Buffy the Vampire Slayer: Witch



“Why would someone want to harm Cordelia?”

“Maybe because… they met her?”

So, we have the first episode to take place with the status quo (the proto-Scooby Gang) established, even though there’s an interesting moment early on where Buffy questions whether Willow and Xander should be involved in something so dangerous. It seems the status quo is still a bit provisional.

It’s interesting to speculate how long it’ll be before I stop commenting on how the show is gradually establishing its little tropes and memes and just come to accept them. I predict that’ll happen by Angel, or thereabouts. Of course, by definition I won’t remember to point that out at the time, which will be annoying, probably.

This is the first of many non-vampire episodes, establishing that the Hellmouth has an equal opportunities approach to supernatural skulduggery. In this case we get witchcraft, complete with cauldron and bubbling green liquid.

Anyway… yes, as I was saying in my review to Welcome to the Hellmouth, the American High School and all of its tropes and traditions are a completely alien culture to me, and this episode is stuffed full of this sort of thing. We have references to a “Homecoming King and Queen”, whatever they are, and something called Driver’s Ed. Interesting. I never knew that. Do kids in America all learn to drive at school, or is it just a California thing?

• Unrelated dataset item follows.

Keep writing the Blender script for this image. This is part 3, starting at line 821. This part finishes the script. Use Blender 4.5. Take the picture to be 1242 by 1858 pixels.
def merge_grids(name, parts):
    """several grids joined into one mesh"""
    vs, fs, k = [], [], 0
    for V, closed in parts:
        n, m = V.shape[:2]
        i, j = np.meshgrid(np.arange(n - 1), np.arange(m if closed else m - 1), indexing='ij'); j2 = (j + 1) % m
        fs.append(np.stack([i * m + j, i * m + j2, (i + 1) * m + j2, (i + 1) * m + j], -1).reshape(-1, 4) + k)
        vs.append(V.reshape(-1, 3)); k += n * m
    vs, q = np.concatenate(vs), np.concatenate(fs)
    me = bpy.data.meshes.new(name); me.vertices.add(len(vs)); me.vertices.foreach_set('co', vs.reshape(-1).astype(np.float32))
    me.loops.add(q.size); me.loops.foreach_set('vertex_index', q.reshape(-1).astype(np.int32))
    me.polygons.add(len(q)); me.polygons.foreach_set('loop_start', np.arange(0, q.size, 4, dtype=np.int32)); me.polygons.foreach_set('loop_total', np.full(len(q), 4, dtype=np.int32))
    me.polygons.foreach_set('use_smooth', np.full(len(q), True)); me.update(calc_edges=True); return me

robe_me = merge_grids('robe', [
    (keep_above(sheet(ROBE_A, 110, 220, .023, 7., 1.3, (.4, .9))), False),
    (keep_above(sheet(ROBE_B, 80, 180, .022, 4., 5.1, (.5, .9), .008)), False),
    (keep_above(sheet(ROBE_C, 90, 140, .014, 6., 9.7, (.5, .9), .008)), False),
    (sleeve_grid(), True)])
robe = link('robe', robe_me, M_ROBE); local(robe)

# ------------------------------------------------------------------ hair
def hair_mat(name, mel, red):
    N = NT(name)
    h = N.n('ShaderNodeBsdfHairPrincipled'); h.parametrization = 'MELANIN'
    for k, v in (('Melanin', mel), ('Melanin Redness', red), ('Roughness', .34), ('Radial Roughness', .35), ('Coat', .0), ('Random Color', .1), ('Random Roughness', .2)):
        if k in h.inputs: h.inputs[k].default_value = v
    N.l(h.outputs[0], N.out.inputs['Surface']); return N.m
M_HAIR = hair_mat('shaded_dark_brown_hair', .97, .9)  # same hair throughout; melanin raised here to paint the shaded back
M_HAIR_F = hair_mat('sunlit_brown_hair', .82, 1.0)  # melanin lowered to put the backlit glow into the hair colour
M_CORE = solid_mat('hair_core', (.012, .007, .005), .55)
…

Oh, and there’s cheerleading. Most people who didn’t grow up with it (i.e. foreigners like myself) basically have the same automatic reaction that Giles does: it looks awfully like a cult to the outsider’s eyes! Also, isn’t it, er, a bit sexist? We have boys doing manly sporty stuff while the girls are on the sidelines being decorative and supporting the boys. I'm not sure about that, and I say that as someone with a y chromosome.

Still, all that is more to do with my unfamiliarity with American educational institutions than anything that’s actually in the show, which is basically a meditation on parental abuse. The twist- Amy’s mother swapping bodies with her put-upon daughter- is the ultimate metaphor for parents’ failure to understand that their offspring are not just extensions of themselves but individuals in their own right. And her harsh words to Amy are pretty much the ultimate in parental verbal abuse.

There’s a real contrast of Amy’s mother with Joyce, too. While Amy’s authoritarian mother insists on her daughter repeating her own high achievements in youth as a cheerleader, Buffy’s mum is endearingly realistic, however much she may sometimes be inattentive or distracted by her own life, and crucially she comes to realise in the final scene, quite explicitly, that her daughter is a different person and basically inscrutable, as all other people are. Joyce would never, ever, want to be sixteen again: like all sane adults, she remembers all to well just how horrible it is to be a teenager.

Another said to this, of course, is that Joyce is staring to develop as a character, as opposed to a mere instrument of the plot. I think we also get our first sign of Giles as father figure here; he takes a very caring attitude to Buffy while she’s vulnerable.

There’s also some interesting love triangle stuff; Xander wants to ask Buffy out, and asks Willow for advice as she’s “one of the guys”, not realising that she has feelings for him. This is a perfect contrast with the “drunken” Buffy saying that she loves Xander because he’s “one of the girls”. It’ll be interesting to watch this dynamic, but already the characters are developing their relationships very nicely.

Another good episode, by Dana Reston, although notably lacking in the wit of the previous two Whedon-scripted episodes. Three episodes in and the show has a really, really promising set-up.